Like Gore’s campaign handlers, the makers of AIT apparently felt the need to “humanize” his message, instead of letting the science speak for itself. But to me it only highlighted the long odds against what Gore is trying to do, which is to speak the language of reason to an increasingly irrational, post-Enlightenment world.
I hate to think that it’s come to this, but it really does feel like the notion of making a making a cogent argument using logic and unquestionable facts seems…naive.
If you wanted to remind the world that 2+2=4, these days you might have to deal with the Arithmetic Study Society who insists that there’s growing evidence among mathematicians that 2+2=5. We don’t know for sure yet, they’ll tell us, so until we’ve got all the facts, the brainless media will do their best to play the centrist role and think that saying 2+2=4½ is a responsible position. After all, they can’t uphold their journalistic duty to avoid objectivity if they choose sides in political battles.
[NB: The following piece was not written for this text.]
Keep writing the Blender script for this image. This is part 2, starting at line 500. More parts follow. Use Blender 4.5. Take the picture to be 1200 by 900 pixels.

Of course, this just enables the biggest problem of them all : the intellectual laziness of the American public. People want to feel smart, but they don’t want to do all the work of figuring out exactly why they think the way they do. This is the key to the “attack your opponent’s strength” political technique that’s worked so well over the last few election cycles. Supporters of draft-dodger Bush attacked war hero Kerry’s military record, GOP fluffer Lieberman insists that challenger Lamont voted like a Republican, etc. Rather than look into these allegations to see if they hold any water, the public just brushes them aside conceding that both sides are bad. The whole point of Swiftboating is to dillute your weaknesses, not hurt your opponent, but the media never bothers to point this out because they’re as intellectually bankrupt as they public they’re supposed to be informing. So when people cling to the simplest explanation and find themselves in agreement with the conventional wisdom jackasses on Hardball, they feel like geniuses for it and the underlying problem only grows worse.
So count me with Billmon. I’d love to think that An Inconvenient Truth will change things, but we really are in an era in which the “truth” is continually up for interpretation. Even the title of the film subtly acknowledges this. Why worry about AN inconvenient truth when there are other truths out there that are more satisfying?